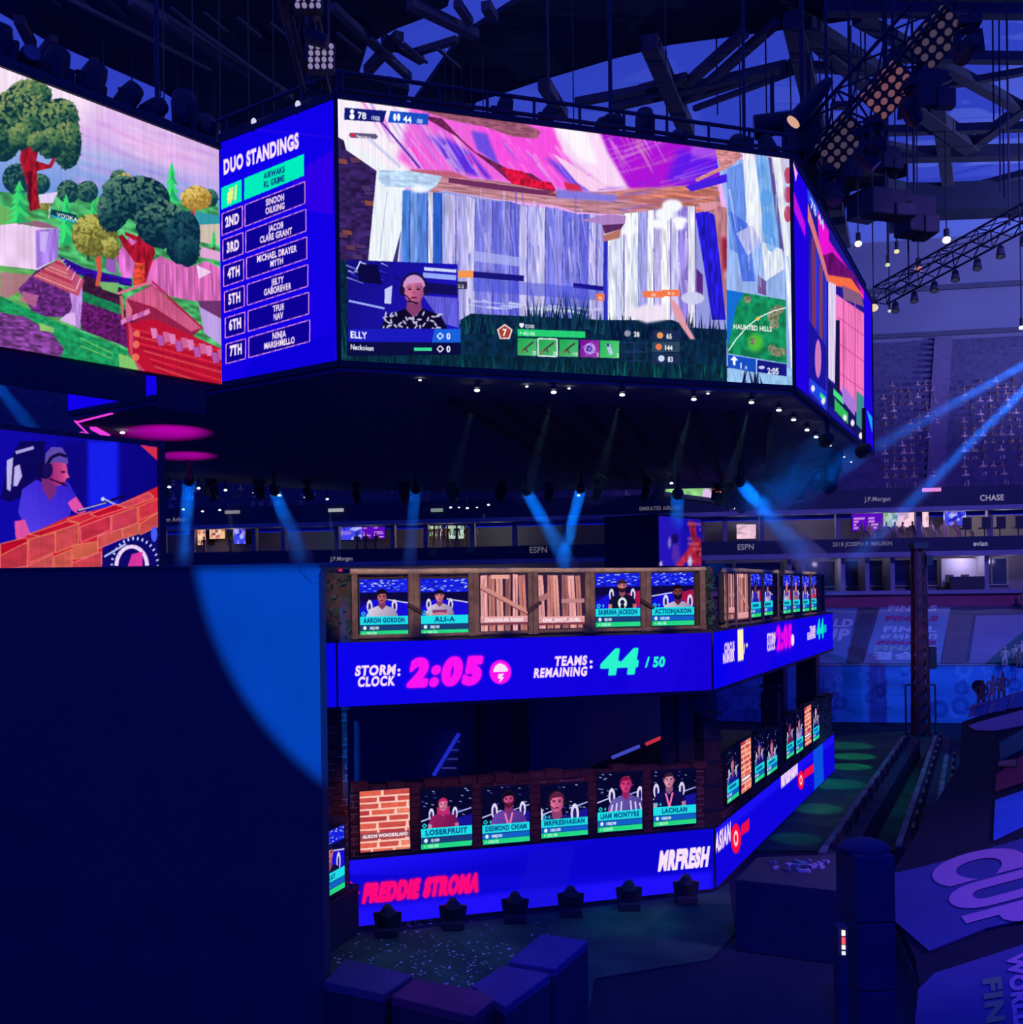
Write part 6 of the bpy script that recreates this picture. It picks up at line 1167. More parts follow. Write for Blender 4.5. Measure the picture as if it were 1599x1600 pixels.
# brick parapet of the lower deck
def brick_mat(name, f):
    m = pbr(name, (0.2, 0.05, 0.03), 0.9); nt = m.node_tree; b = nt.nodes['Principled BSDF']
    tc = nt.nodes.new('ShaderNodeTexCoord'); dt = nt.nodes.new('ShaderNodeVectorMath'); dt.operation = 'DOT_PRODUCT'; dt.inputs[1].default_value = f.d
    sp = nt.nodes.new('ShaderNodeSeparateXYZ'); cb = nt.nodes.new('ShaderNodeCombineXYZ'); br = nt.nodes.new('ShaderNodeTexBrick')
    nt.links.new(tc.outputs['Object'], dt.inputs[0]); nt.links.new(tc.outputs['Object'], sp.inputs[0]); nt.links.new(dt.outputs['Value'], cb.inputs[0]); nt.links.new(sp.outputs[2], cb.inputs[1]); nt.links.new(cb.outputs[0], br.inputs['Vector'])
    br.inputs['Scale'].default_value = 1; br.inputs['Brick Width'].default_value = 0.42; br.inputs['Row Height'].default_value = 0.14; br.inputs['Mortar Size'].default_value = 0.012; br.inputs['Color1'].default_value = (0.30, 0.085, 0.05, 1); br.inputs['Color2'].default_value = (0.11, 0.03, 0.03, 1); br.inputs['Mortar'].default_value = (0.46, 0.30, 0.20, 1)
    nt.links.new(br.outputs['Color'], b.inputs['Base Color']); bp = nt.nodes.new('ShaderNodeBump'); bp.inputs['Strength'].default_value = 0.6; bp.invert = True; nt.links.new(br.outputs['Fac'], bp.inputs['Height']); nt.links.new(bp.outputs['Normal'], b.inputs['Normal']); return m
BRF, BRR = brick_mat('brick_front', FT), brick_mat('brick_flank', FR)
BRICK = pbr('loose_brick', (0.26, 0.08, 0.05), 0.9, noise=((0.12, 0.035, 0.03), 4))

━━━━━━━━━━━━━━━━

● **Work to be completed**:
Omit pictures; set down the rest of the material word for word.

● **The output**:
Write part 6 of the bpy script that recreates this picture. It picks up at line 1167. More parts follow. Write for Blender 4.5. Measure the picture as if it were 1599x1600 pixels.
# brick parapet of the lower deck
def brick_mat(name, f):
    m = pbr(name, (0.2, 0.05, 0.03), 0.9); nt = m.node_tree; b = nt.nodes['Principled BSDF']
    tc = nt.nodes.new('ShaderNodeTexCoord'); dt = nt.nodes.new('ShaderNodeVectorMath'); dt.operation = 'DOT_PRODUCT'; dt.inputs[1].default_value = f.d
    sp = nt.nodes.new('ShaderNodeSeparateXYZ'); cb = nt.nodes.new('ShaderNodeCombineXYZ'); br = nt.nodes.new('ShaderNodeTexBrick')
    nt.links.new(tc.outputs['Object'], dt.inputs[0]); nt.links.new(tc.outputs['Object'], sp.inputs[0]); nt.links.new(dt.outputs['Value'], cb.inputs[0]); nt.links.new(sp.outputs[2], cb.inputs[1]); nt.links.new(cb.outputs[0], br.inputs['Vector'])
    br.inputs['Scale'].default_value = 1; br.inputs['Brick Width'].default_value = 0.42; br.inputs['Row Height'].default_value = 0.14; br.inputs['Mortar Size'].default_value = 0.012; br.inputs['Color1'].default_value = (0.30, 0.085, 0.05, 1); br.inputs['Color2'].default_value = (0.11, 0.03, 0.03, 1); br.inputs['Mortar'].default_value = (0.46, 0.30, 0.20, 1)
    nt.links.new(br.outputs['Color'], b.inputs['Base Color']); bp = nt.nodes.new('ShaderNodeBump'); bp.inputs['Strength'].default_value = 0.6; bp.invert = True; nt.links.new(br.outputs['Fac'], bp.inputs['Height']); nt.links.new(bp.outputs['Normal'], b.inputs['Normal']); return m
BRF, BRR = brick_mat('brick_front', FT), brick_mat('brick_flank', FR)
BRICK = pbr('loose_brick', (0.26, 0.08, 0.05), 0.9, noise=((0.12, 0.035, 0.03), 4))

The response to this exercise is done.